Invitato dall’amico Giuseppe Sanzotta, che oltre a dirigere Il Borghese è impegnato nel Comune di Morlupo, un borgo medievale vicino Roma, per una serata notturna di poesia, canto e musica mi reco a vedere, ascoltare. Oltretutto, verranno lette mie poesie. 21.30, semibuio, con Piazza Giovanni XXIII gremita di gente, inizia lo spettacolo. vedo Sanzotta, che interrogato da un garbato e non dispersivo conduttore, il giornalista Marco Rho, dice qualcosa su di me, riferendosi ad un libro che proprio Giuseppe ha presentato nel salone comunale qualche mese fa: Ho vissuto la vita-Ho vissuto la morte.
Vi sono altri interrogati, e la recitazione dei testi. Leggono mie poesie. E per come ha interpretato Rimi Beqiri, è la prima volta che apprezzo tutto: la voce, le pause, la sottolineatura e la dizione de I miei fantasmi, con la ripetizione ossessiva del ricordo per le persone amate, che è stato espresso appunto come un’ossessione, staccandola un istante dalla continuità di un testo quasi narrativo. Perfetto Beqiri nel finale dell’altro testo: Ad Elisa. Un reciso, deciso, che non basta vivere ma esprimere, e lasciare segno. Annoto la poesia I miei fantasmi, per dare la cognizione della relazione di quanto scrivo con il testo:
Se da queste caverne, se queste caverne non mi soffocheranno, se vi sarà spiraglio, vorrei, voglio che la memoria sopravanzi e di chi amai, memoria. Mia madre, innanzi, coraggiosa, degna, madre vera, madre antica, guerriera per i suoi figli, mai stanca, e dal bisogno resa ancor più ferrea, stai nella mia eternità finché vivo, possa continuare oltre me stesso il tuo ricordo, mi sento indegno se non ti consacro. Mio padre, ucciso, la tua ombra, non ti conobbi, immagini soltanto, e vicende che mia madre narrava, bello, dice mia madre, bello nelle tue figure, ed anch’io guardo le remote sembianze estinte, devo salvarti dalla doppia morte, mi sento indegno se non ti consacro.
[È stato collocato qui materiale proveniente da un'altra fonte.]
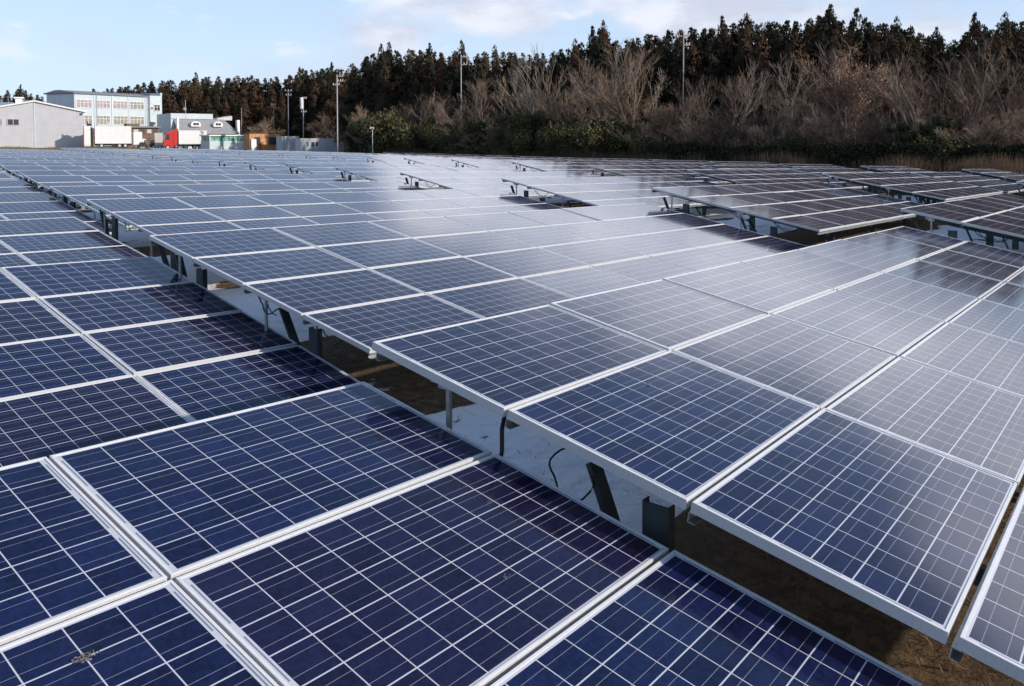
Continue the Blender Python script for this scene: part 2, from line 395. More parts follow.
def thin(j):
    mb = MB(); t = tp(0, j, -.06); mb.tube([t, (t.x, t.y, gdrop(0, j)-.1)], .017, 'galv', 8)
    mb.box(t.x-.035, t.y-.05, t.z-.05, t.x+.035, t.y+.05, t.z-.01, 'galv'); mb.box(t.x-.05, t.y-.015, t.z-.02, t.x+.0, t.y+.09, t.z+.01, 'galv'); return mb
P('thin_post', thin(0))
def cable(n, seed):
    r = random.Random(seed); mb = MB()
    p0 = tp(0, .25, -.07); pts = []
    for i in range(n+1):
        t = i/n; q = tp(.0+.06*math.sin(t*5+seed), .25+.62*t, -.07-.16*math.sin(math.pi*t)**.8*r.uniform(.7, 1.1)); pts.append(q)
    mb.tube(pts, .008, 'cable', 5); q = [p+Vector((.03, -.05, -.02*math.sin(i))) for i, p in enumerate(pts[:-2])]; mb.tube(q, .006, 'cable', 5); return mb
P('cable', cable(9, 1))
mb = MB(); c = tp(.2, 1.31, -.27)
for lo, hi in ((-50, 85), (-190, -78)):
    n_ = 9; mb.tube([c+Vector((.02*math.sin(i), .125*math.cos(R(lo+(hi-lo)*i/n_)), .125*math.sin(R(lo+(hi-lo)*i/n_)))) for i in range(n_+1)], .0055, 'cable', 5)
mb.tube([tp(.05, 1.13, -.045), tp(.10, 1.20, -.09), tp(.2, 1.27, -.14), tp(.2, 1.38, -.14), tp(.2, 1.5, -.15), tp(.25, 1.62, -.12)], .010, 'cable', 6); P('cable_loop', mb)
mb = MB(); mb.tube([tp(.04, .97, -.05), tp(.05, .96, -.14), tp(.04, .99, -.24), tp(.04, .98, -.4)], .012, 'cable', 6); P('cable_tail', mb)

ORD = ['nearest', 'second', 'third', 'fourth', 'fifth', 'sixth', 'seventh', 'eighth', 'ninth', 'tenth', 'eleventh', 'twelfth', 'thirteenth', 'fourteenth', 'fifteenth', 'sixteenth', 'seventeenth', 'eighteenth', 'nineteenth', 'twentieth', 'twenty-first', 'twenty-second', 'twenty-third']
COLN = {-2: 'second column left of the long gap', -1: 'first column left of the long gap', 0: 'first column right of the long gap', 1: 'second column right of the long gap', 2: 'third column right of the long gap', 3: 'fourth column right of the long gap', 4: 'fifth column right of the long gap', 5: 'sixth column right of the long gap', 6: 'seventh column right of the long gap'}
def array_label(s, k):
    if s == -1 and k == 0: return 'solar array filling the lower left foreground, dark blue panels, left of the long gap'
    if s == 0 and k == 0: return 'large solar array in the right foreground with raised white edge over the gap'
    look = 'tilted blue' if k < 3 and s < 1 else 'dark tilted' if s > 1 and k < 6 else 'pale glinting' if k < 9 else 'far pale'
    return '%s solar array, %s row back, %s' % (look, ORD[k], COLN[s])
def pix(p):
    q = Vector((p.dot(rgt), -p.dot(up), p.dot(fwd)))
    return (None if q.z < .2 else (CX+F_PX*q.x/q.z, CYP+F_PX*q.y/q.z, q.z))
def far_array():
    mb = MB()
    def place(sub, mw):
        o = len(mb.v); mb.v += [tuple(mw @ Vector(p)) for p in sub.v]
        mb.f += [tuple(o+i for i in f) for f in sub.f]; mb.mi += [mb.mat(sub.mats[i]) for i in sub.mi]; mb.uv += sub.uv
    for i in range(7):
        for j in range(4):
            s_ = MB(); glass_into(s_, (i, j))
            w, h = PVL, PUL
            for (x0, y0, x1, y1) in ((0, -.0115, w, 0), (0, -h, w, -h+.0115), (0, -h+.0115, .0115, -.0115), (w-.0115, -h+.0115, w, -.0115)):
                s_.box(x0, y0, -.046, x1, y1, 0, 'frame')
            place(s_, Matrix.Translation(ppos(i, j)) @ PM)
    for v in (.2, 4.0, 7.7, 11.35):
        o = vv_*v
        (v > 1) and mb.beam(o+tp(0, .12, -.155), o+tp(0, 3.95, -.155), .05, .09, 'dark_steel', nn_)
        for j in (.78, 2.93):
            t = o+tp(0, j, -.2); mb.beam(t, (t.x, t.y, -H0-.3), .06, .13, 'dark_steel', Vector((0, 1, 0)))
        for j, jj in ((.16, .68), (2.3, 2.83)):
            a = o+tp(0, j, -.19); b = o+tp(0, jj); mb.beam(a, (b.x, b.y, -H0+.1), .05, .035, 'dark_steel')
    return mb.mesh('solar_array')
FAR = far_array()
OFFS = {(-1, 0): (-.02, -.15, .32), (0, 0): (-.20, -.09, -.002), (-1, 1): (.16, -.03, .150), (0, 1): (-.205, -.207, -.004), (0, 2): (.04, .02, .017), (1, 1): (-.07, -.08, .042), (1, 0): (.26, .21, -.047)}
ROTS = {(-1, 0): (-.39, 1.34, .19), (-1, 1): (1.6, .83, .18)}
NT = 0
def build_array(s, k):
    global NT
    o = ORG+ROWV*k+STV*s
    o += Vector(OFFS.get((s, k), (random.uniform(-.12, .12), random.uniform(-.1, .1), random.uniform(-.04, .04))))
    o.z += STRIPDROP.get(s, 0)
    if s == -1 and k >= 3: o.z += (.08, .16, .2)[min(k-3, 2)]
    corners = [o+tp(i*PV, j) for i in (0, 3.5, 7) for j in (0, 4)]
    pr = [pix(c) for c in corners]
    vis = [p for p in pr if p and -170 < p[0] < 1200 and p[1] < 800]
    if not vis and not (s == -1 and k == 0): return
    px, D = toPD(o.x+6, o.y)
    if D > 30 and D > min(lerp(BP, px), 132) - 3: return
    NT += 1
    base = Vector((o.x, o.y, o.z-H0))
    G = 'solar arrays in the field'
    if k >= 7 or (s >= 3 and k >= 4):
        ob = inst('solar_array', FAR, loc=o); tag(ob, array_label(s, k), 'solar array', G); return
    e = empty('solar_array', base, 0, array_label(s, k), 'solar array', G)
    up_ = Vector((0, 0, H0))
    if (s, k) in ROTS:
        e.rotation_euler = [R(q) for q in ROTS[(s, k)]]; e.location = o - e.rotation_euler.to_matrix() @ up_
    near = k <= 2 and s <= 1
    for i in range(7):
        for j in range(4):
            p = ppos(i, j)+up_
            jit = Matrix.Rotation(random.gauss(0, .0032), 4, 'X') @ Matrix.Rotation(random.gauss(0, .0022), 4, 'Y')
            mw = Matrix.Translation(p+nn_*random.uniform(-.0015, .0015)) @ PM @ jit
            if near:
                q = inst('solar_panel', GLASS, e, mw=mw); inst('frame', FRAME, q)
            else: inst('solar_panel', PANEL, e, mw=mw)
    for j in (.03, 1.003, 2.02, 3.04, 4.02): inst('purlin', parts['purlin'], e, loc=up_-uv_*j)
    dj = 1.0 if (s, k) == (0, 0) else random.uniform(-.12, .12)
    for v in (.2, 4.0, 7.7, 11.35):
        l = up_+vv_*v
        inst('rafter', parts['rafter'], e, loc=l+(vv_*.62 if v < 1 else vv_*0))
        for nm in ('column_rear', 'column_front', 'brace_rear', 'brace_front'): inst(nm.split('_')[0], parts[nm], e, loc=l-uv_*(dj if nm[:5] != 'brace' or dj < .5 else dj+.22))
    for j in ((.5,) if (s, k) == (0, 0) else (.5, 2.25)): inst('thin_post', parts['thin_post'], e, loc=up_+tp(.12, j))
    if near or s < 3:
        if (s, k) == (0, 0):
            inst('cable_loop', parts['cable_loop'], e, loc=up_); inst('cable', parts['cable_tail'], e, loc=up_)
        else:
            for j in ((1.75, 2.75) if k == 1 else (.9, 2.6)): inst('cable', parts['cable'], e, loc=up_+tp(.1, j))
for s in range(-2, 7):
    for k in range(0, 21): build_array(s, k)
print('arrays', NT)

# ------------------------------------------------------------------ ground litter near the camera
r = random.Random(3)
mb = MB()
for i in range(14000):
    x = r.uniform(1.5, 7.5); y = r.uniform(-3.0, 5.4)
    if y > 1.9 and r.random() < .93: continue
    L = r.uniform(.04, .15); a = r.uniform(0, 6.28); el = abs(r.gauss(0, .35)); w = r.uniform(.0015, .004)
    z = terrain(x, y)+.005+r.random()*.03; d = Vector((math.cos(a)*math.cos(el), math.sin(a)*math.cos(el), math.sin(el))); sd = Vector((-math.sin(a), math.cos(a), 0))*w
    p = Vector((x, y, z)); mid = p+d*L*.55+Vector((0, 0, .012)); e_ = p+d*L
    mb.face([p-sd, p+sd, mid+sd*.8, mid-sd*.8], 'straw'); mb.face([mid-sd*.8, mid+sd*.8, e_], 'straw')
tag(mb.obj('dry_grass'), 'dry straw and dead grass on the brown soil in the gap', 'dry grass', kind='stuff')
def stone(loc, sx_, seed, label):
    import bmesh
    bm = bmesh.new(); bmesh.ops.create_icosphere(bm, subdivisions=3, radius=1)
    for v in bm.verts:
        n = 1+.25*noise.noise(v.co*1.3+Vector((seed, 0, 0)))+.06*noise.noise(v.co*5); v.co = Vector((v.co.x*sx_[0], v.co.y*sx_[1], v.co.z*sx_[2]))*n
    me = bpy.data.meshes.new('stone'); bm.to_mesh(me); bm.free(); me.materials.append(M['stone']); me.polygons.foreach_set('use_smooth', [True]*len(me.polygons))
    o = bpy.data.objects.new('stone', me); COL.objects.link(o); o.location = loc; tag(o, label, 'stone', 'stones on the soil')
stone((3.78, .83, terrain(3.78, .83)+.03), (.10, .07, .05), 1, 'rounded grey stone on the sunlit soil below the front array edge')
stone((4.6, 4.75, terrain(4.6, 4.75)+.03), (.12, .08, .05), 5, 'pale stone in shade beside the thin white post in the gap')

def on_array(px, y, s, k):
    o = ORG+ROWV*k+STV*s+Vector(OFFS[(s, k)]); Mr = Matrix.Identity(3)
    if (s, k) in ROTS:
        from mathutils import Euler
        Mr = Euler([R(q) for q in ROTS[(s, k)]]).to_matrix()
    n = Mr @ nn_; d = rgt*((px-CX)/F_PX)+fwd-up*((y-CYP)/F_PX); t = o.dot(n)/d.dot(n); return d*t, n, Mr
for px, y, rr_, cnt_ in ((86, 657, .035, 60), (505, 577, .025, 12), (648, 384, .02, 22)):
    p, n, Mr = on_array(px, y, -1 if px < 520 else 0, 0); r = random.Random(px); mb = MB()
    for i in range(cnt_):
        a = r.uniform(0, 6.28); q = rr_*r.random()**.7; c = Vector((math.cos(a)*q, math.sin(a)*q*.6, 0)); w = r.uniform(.0015, .005)
        pts_ = [c+Vector((math.cos(b)*w*r.uniform(.6, 1.2), math.sin(b)*w*r.uniform(.6, 1.2), 0)) for b in (0, 1.05, 2.1, 3.14, 4.2, 5.2)]
        mb.face([Vector((x.x, x.y, .0012)) for x in pts_], 'stone')
    o = mb.obj('bird_dropping'); o.matrix_world = Matrix.Translation(p+n*.001) @ (Mr.to_4x4() @ PM)
    tag(o, {86: 'speckled grey bird dropping on the lower left foreground panel', 505: 'faint bird dropping in the middle of the front centre panel', 648: 'small dropping near the lower right edge of the raised front panel'}[px], 'dropping', 'droppings on the panels')

# ------------------------------------------------------------------ far buildings
def Zy(y, D): return (137-y)*D/KZ
class Facade:
    """a vertical plane starting at pixel column px0 and depth D0, running in direction ang"""
    def __init__(s, px0, D0, ang): s.p = Wd(px0, D0); s.D0 = D0; s.a = Vector((math.cos(ang), math.sin(ang), 0)); s.ang = ang; s.n = Vector((-s.a.y, s.a.x, 0))
    def t(s, px):
        l0, f0 = s.p.x*cy-s.p.y*sy, s.p.x*sy+s.p.y*cy; al, af = s.a.x*cy-s.a.y*sy, s.a.x*sy+s.a.y*cy; m1 = (px-CX)/KX
        return (m1*f0-l0)/(al-m1*af)
def building(name, F, label, cat, group=None, z0=None):
    z = terrain(F.p.x, F.p.y) if z0 is None else z0
    return empty(name, (F.p.x, F.p.y, z), F.ang, label, cat, group), z
def win(par, x0, x1, z0, z1, pane, y=-.05, n=3, frame='white', mid=True):
    mb = MB(); mb.box(x0, y-.03, z0, x1, y+.08, z1, pane); w = mb.obj('window', par)
    f = MB(); t = .12
    f.box(x0-t, y-.10, z0-t, x1+t, y-.02, z0, frame); f.box(x0-t, y-.10, z1, x1+t, y-.02, z1+t, frame)
    f.box(x0-t, y-.10, z0, x0, y-.02, z1, frame); f.box(x1, y-.10, z0, x1+t, y-.02, z1, frame)
    for i in range(1, n):
        x = x0+(x1-x0)*i/n; f.box(x-.05, y-.09, z0, x+.05, y-.02, z1, frame)
    if mid: f.box(x0, y-.085, (z0*.35+z1*.65)-.04, x1, y-.025, (z0*.35+z1*.65)+.04, frame)
    f.obj('window_frame', w)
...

E tu esile, stanca, ombra di un’ombra, tu sorella ancora non fanciulla, tu sparita senza compiere giorno, silenziosa, assorta, vittima sconfitta, non posso abbandonarti a quella morte, tu devi sopravvivere, tu meriti l’eternità dei fantasmi infelici. Mi sento indegno se non ti consacro. Eccolo, lui, gonfio, faccione, passetti brevi, amavi il canto ,le donne ed i figli, tu eri mio fratello, sei stato mio fratello, lo resterai per sempre. Mi sento indegno se non ti consacro. Infine mi appari, ti ho vista giorni prima della fine, ti disfacevi, ti scioglievi, mi ringraziasti di averti incontrato viaggiando, poi in una stanza penombrata eri stesa con le mani sul cuore ed una scarna croce, derelitta. Chiedimi vendetta della tua svilita sorte, l’avrai, sorella. La mente mi opprime di memorie e chiede altre memorie. Devo oltrepassare la sfera del silenzio edificare una immortalità familiare. Non basta amarci nella vita, mi obbligo a compensarvi della morte. E vivo per non farvi morire.
Tutti gli intervenuti hanno dimostrato qualità, misura, dignità. Una civiltà culturale non gridata ,non smodata, né codina, né timida. Con la misura del buon gusto. Occorre salvare la “parola interiorizzata dal sentire personale”. Questa tremenda possibilità che l’uomo non abbia un se stesso, ma vale per gli strumenti che usa – invero strabilianti – ucciderebbe la civiltà “umana” dell’io sento ed esprimo, della “mia” individualità. Oggi il liberalismo più che politico è antropologico: io senziente espressivo.